### [Request]
Write out the material exactly, without any of its pictures.

(begin)

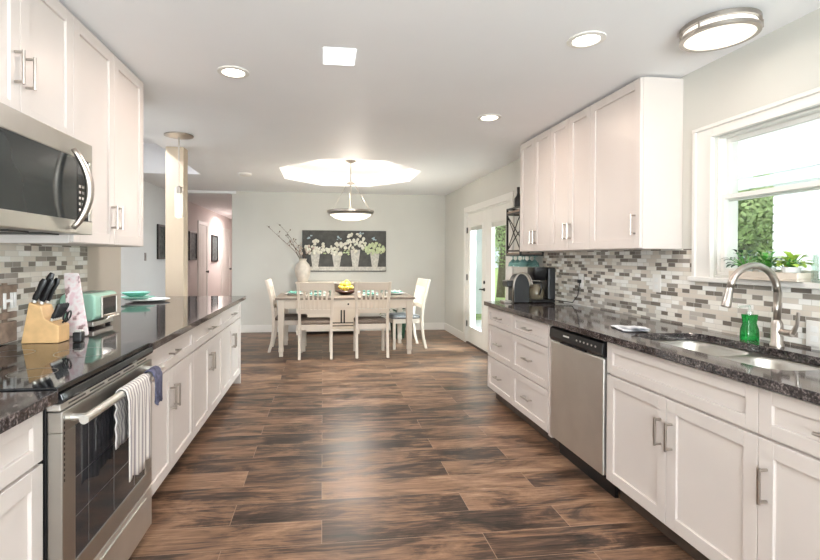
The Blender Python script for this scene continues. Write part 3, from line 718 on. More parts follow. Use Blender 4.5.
mb = MB(); mb.tube([(2.12, 4.14, .94), (2.21, 3.98, .93), (2.215, 3.9, 1.0), (2.222, 3.88, 1.12)], .004, 6); mb.box(2.21, 2.229, 3.86, 3.90, 1.11, 1.14); mb.build('power_cord', 'black', cm)

pm = thing('pod_machine', 'rounded black and silver single-cup coffee machine by the counter end', 'coffee maker', (1.82, 4.2, .914))
def arc_prof(r): 
    p = [(1.80+.075*r*math.cos(math.radians(a)), 1.06+.12*r*math.sin(math.radians(a))) for a in range(0, 181, 15)]
    return p+[(1.80-.075*r, .916), (1.80+.075*r, .916)]
mb = MB(); mb.prism(arc_prof(1), 'Y', 4.12, 4.26); mb.build('housing', 'black', pm, bevel=.008)
mb = MB(); outer = [V(1.80+.083*math.cos(math.radians(a)), 0, 1.06+.128*math.sin(math.radians(a))) for a in range(0, 181, 12)]+[V(1.717, 0, .918)]
rings = [[p+V(-.0, y, 0)+(p-V(1.80, 0, 1.0)).normalized()*d_ for (y, d_) in ((4.09, 0), (4.09, .012), (4.115, .012), (4.115, 0))] for p in outer]
mb.loft(rings); mb.build('side_band', 'nickel', pm, 'all')
mb = MB(); mb.box(1.665, 1.724, 4.13, 4.25, 1.06, 1.12); mb.build('spout', 'black', pm, bevel=.008)
mb = MB(); mb.box(1.64, 1.712, 4.13, 4.25, .916, .935); mb.build('drip_tray', 'nickel', pm, bevel=.003)

rk = thing('wall_rack', 'black metal wall rack with crossed wires beside the french doors', 'shelf rack', (2.12, 4.77, 1.34))
rx0, rx1, ry0, ry1, rz0, rz1 = 1.985, 2.225, 4.585, 4.93, 1.345, 1.855
mb = MB(); r = .009
for x in (rx0, rx1):
    for y in (ry0, ry1): mb.box(x-r, x+r, y-r, y+r, rz0, rz1)
for z in (rz0+r, 1.40, 1.79, rz1-r):
    for y in (ry0, ry1): mb.box(rx0, rx1, y-r*.9, y+r*.9, z-r*.9, z+r*.9)
    for x in (rx0, rx1): mb.box(x-r*.9, x+r*.9, ry0, ry1, z-r*.9, z+r*.9)
mb.build('frame', 'black_metal', rk)
mb = MB()
for y in (ry0, ry1): mb.tube([(rx0, y, 1.40), (rx1, y, 1.78)], .005, 6); mb.tube([(rx0, y, 1.78), (rx1, y, 1.40)], .005, 6)
mb.tube([(rx0, ry0, 1.40), (rx0, ry1, 1.78)], .005, 6); mb.tube([(rx0, ry0, 1.78), (rx0, ry1, 1.40)], .005, 6)
mb.build('cross_wires', 'black_metal', rk)
mb = MB(); mb.box(rx0-.005, rx1, ry0, ry1, 1.80, 1.82); mb.box(rx0-.005, rx1, ry0, ry1, 1.36, 1.38); mb.build('shelf', 'pallet_wood', rk)
# goblets hanging upside down under the rack
def goblet(x, y, lab):
    t = thing('hanging_goblet', lab, 'glass', (x, y, 1.2), 'teal stemmed glasses hanging under the wall rack')
    mb = MB(); mb.lathe([(.036, 1.345), (.036, 1.342), (.006, 1.338), (.005, 1.31), (.02, 1.30), (.045, 1.27), (.05, 1.235), (.048, 1.235), (.042, 1.268), (.01, 1.292)], (x, y, 0), 20)
    mb.build('glass', 'teal_glass', t, True)
for i, (x, y) in enumerate(((2.03, 4.88), (2.16, 4.88), (2.03, 4.76), (2.16, 4.76), (2.03, 4.64), (2.16, 4.64))):
    goblet(x, y, 'teal stemmed glass hanging upside down under the black wall rack')
mb = MB(); mb.lathe([(.035, 0), (.04, .01), (.042, .10), (.02, .13), (.014, .16), (.016, .22), (.012, .22)], (2.06, 4.82, 1.8565), 16)
tag(mb.build('wine_bottle', 'black', smooth=True), 'dark bottle standing on top of the wall rack', 'bottle')
mb = MB(); mb.lathe([(.035, 0), (.04, .01), (.042, .16), (.02, .21), (.014, .24), (.016, .30), (.012, .30)], (2.10, 4.74, 1.3835), 16)
tag(mb.build('wine_bottle', 'pallet_wood', smooth=True), 'brown bottle standing inside the wall rack', 'bottle')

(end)

### [Completed task]
The Blender Python script for this scene continues. Write part 3, from line 718 on. More parts follow. Use Blender 4.5.
mb = MB(); mb.tube([(2.12, 4.14, .94), (2.21, 3.98, .93), (2.215, 3.9, 1.0), (2.222, 3.88, 1.12)], .004, 6); mb.box(2.21, 2.229, 3.86, 3.90, 1.11, 1.14); mb.build('power_cord', 'black', cm)

pm = thing('pod_machine', 'rounded black and silver single-cup coffee machine by the counter end', 'coffee maker', (1.82, 4.2, .914))
def arc_prof(r): 
    p = [(1.80+.075*r*math.cos(math.radians(a)), 1.06+.12*r*math.sin(math.radians(a))) for a in range(0, 181, 15)]
    return p+[(1.80-.075*r, .916), (1.80+.075*r, .916)]
mb = MB(); mb.prism(arc_prof(1), 'Y', 4.12, 4.26); mb.build('housing', 'black', pm, bevel=.008)
mb = MB(); outer = [V(1.80+.083*math.cos(math.radians(a)), 0, 1.06+.128*math.sin(math.radians(a))) for a in range(0, 181, 12)]+[V(1.717, 0, .918)]
rings = [[p+V(-.0, y, 0)+(p-V(1.80, 0, 1.0)).normalized()*d_ for (y, d_) in ((4.09, 0), (4.09, .012), (4.115, .012), (4.115, 0))] for p in outer]
mb.loft(rings); mb.build('side_band', 'nickel', pm, 'all')
mb = MB(); mb.box(1.665, 1.724, 4.13, 4.25, 1.06, 1.12); mb.build('spout', 'black', pm, bevel=.008)
mb = MB(); mb.box(1.64, 1.712, 4.13, 4.25, .916, .935); mb.build('drip_tray', 'nickel', pm, bevel=.003)

rk = thing('wall_rack', 'black metal wall rack with crossed wires beside the french doors', 'shelf rack', (2.12, 4.77, 1.34))
rx0, rx1, ry0, ry1, rz0, rz1 = 1.985, 2.225, 4.585, 4.93, 1.345, 1.855
mb = MB(); r = .009
for x in (rx0, rx1):
    for y in (ry0, ry1): mb.box(x-r, x+r, y-r, y+r, rz0, rz1)
for z in (rz0+r, 1.40, 1.79, rz1-r):
    for y in (ry0, ry1): mb.box(rx0, rx1, y-r*.9, y+r*.9, z-r*.9, z+r*.9)
    for x in (rx0, rx1): mb.box(x-r*.9, x+r*.9, ry0, ry1, z-r*.9, z+r*.9)
mb.build('frame', 'black_metal', rk)
mb = MB()
for y in (ry0, ry1): mb.tube([(rx0, y, 1.40), (rx1, y, 1.78)], .005, 6); mb.tube([(rx0, y, 1.78), (rx1, y, 1.40)], .005, 6)
mb.tube([(rx0, ry0, 1.40), (rx0, ry1, 1.78)], .005, 6); mb.tube([(rx0, ry0, 1.78), (rx0, ry1, 1.40)], .005, 6)
mb.build('cross_wires', 'black_metal', rk)
mb = MB(); mb.box(rx0-.005, rx1, ry0, ry1, 1.80, 1.82); mb.box(rx0-.005, rx1, ry0, ry1, 1.36, 1.38); mb.build('shelf', 'pallet_wood', rk)
# goblets hanging upside down under the rack
def goblet(x, y, lab):
    t = thing('hanging_goblet', lab, 'glass', (x, y, 1.2), 'teal stemmed glasses hanging under the wall rack')
    mb = MB(); mb.lathe([(.036, 1.345), (.036, 1.342), (.006, 1.338), (.005, 1.31), (.02, 1.30), (.045, 1.27), (.05, 1.235), (.048, 1.235), (.042, 1.268), (.01, 1.292)], (x, y, 0), 20)
    mb.build('glass', 'teal_glass', t, True)
for i, (x, y) in enumerate(((2.03, 4.88), (2.16, 4.88), (2.03, 4.76), (2.16, 4.76), (2.03, 4.64), (2.16, 4.64))):
    goblet(x, y, 'teal stemmed glass hanging upside down under the black wall rack')
mb = MB(); mb.lathe([(.035, 0), (.04, .01), (.042, .10), (.02, .13), (.014, .16), (.016, .22), (.012, .22)], (2.06, 4.82, 1.8565), 16)
tag(mb.build('wine_bottle', 'black', smooth=True), 'dark bottle standing on top of the wall rack', 'bottle')
mb = MB(); mb.lathe([(.035, 0), (.04, .01), (.042, .16), (.02, .21), (.014, .24), (.016, .30), (.012, .30)], (2.10, 4.74, 1.3835), 16)
tag(mb.build('wine_bottle', 'pallet_wood', smooth=True), 'brown bottle standing inside the wall rack', 'bottle')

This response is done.